The optimal behavior of the generator is to try and confuse the discriminator. We can frame this as a zero-sum game, in which the sum of all player’s costs is always zero. In this version of the game,

J(^{(G)}) = -J^{(D)}

Because J^{(G)} is tied directly to J^{(D)}, we can summarize the entire game with a value function specifying the discriminator’s payoff:

V(\theta^{(D)}, \theta^{(G)}) = -J^{(D)}(\theta^{(D)}, \theta^{(G)})

Zero-sum games are also called minimax games because their solution involves minimization in an outer loop and maximization in an inner loop:

\theta^{(G)\star} = \underset{\theta^{(G)}}{\operatorname{argmin}} \underset{\theta^{(D)}}{\operatorname{argmax}} V(\theta^{(D)}, \theta^{(G)})

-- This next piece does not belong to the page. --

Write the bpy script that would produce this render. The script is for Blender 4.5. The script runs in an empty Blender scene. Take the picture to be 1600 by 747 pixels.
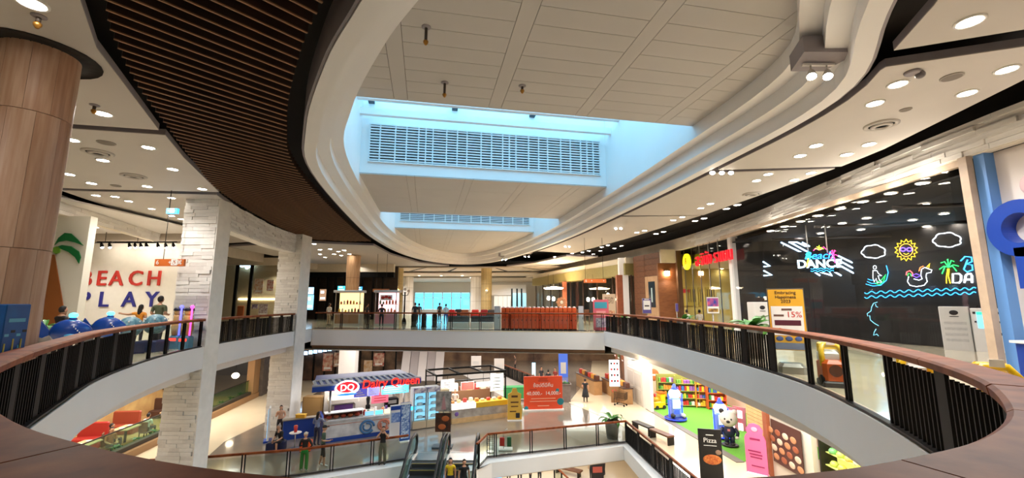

Where we want to maximize \theta_D such that

  • D_{\theta_D}(x) = 1
  • D_{\theta_D}(G(z)) = 0

and minimize \theta_G such that

  • D_{\theta_D}(G_{\theta_G}(z)) \rightarrow 1

Question 4

The cost used for the generator in the minimax game, J(^{(G)}) = -J^{(D)} is useful for theoretical analysis, but does not perform especially well in practice.

(a) Explain what the saturating problem in GANs is.

(b) Explain the heuristic, non-saturating game used to solve this problem.

ANSWER

(a) In the minimax game, the discriminator minimizes a cross-entropy, but the generator maximizes the same cross-entropy. This is unfortunate for the generator, because when the discriminator successfully rejects generator samples with high confidence, e.g. D(G(z)) = 0, the generator’s gradient vanishes (the cost function becomes flat!). This is known as the saturation problem.

(b) To solve this problem, we introduce the non-saturating game, in which we continue to use cross-entropy minimization for the generator, but instead of flipping the sign on the discriminator’s cost to obtain a cost for the generator, we flip the target used to construct the cross-entropy cost

J^{(G)} = -\underset{z \sim p(z)}{\operatorname{\mathbb E}} \log(D(G(z)))

This leads to a strong gradient signal at D(G(z)) = 0.

In the minimax game, the generator minimizes the log-probability of the discriminator being correct. In this game, the generator maximizes the log- probability of the discriminator being mistaken.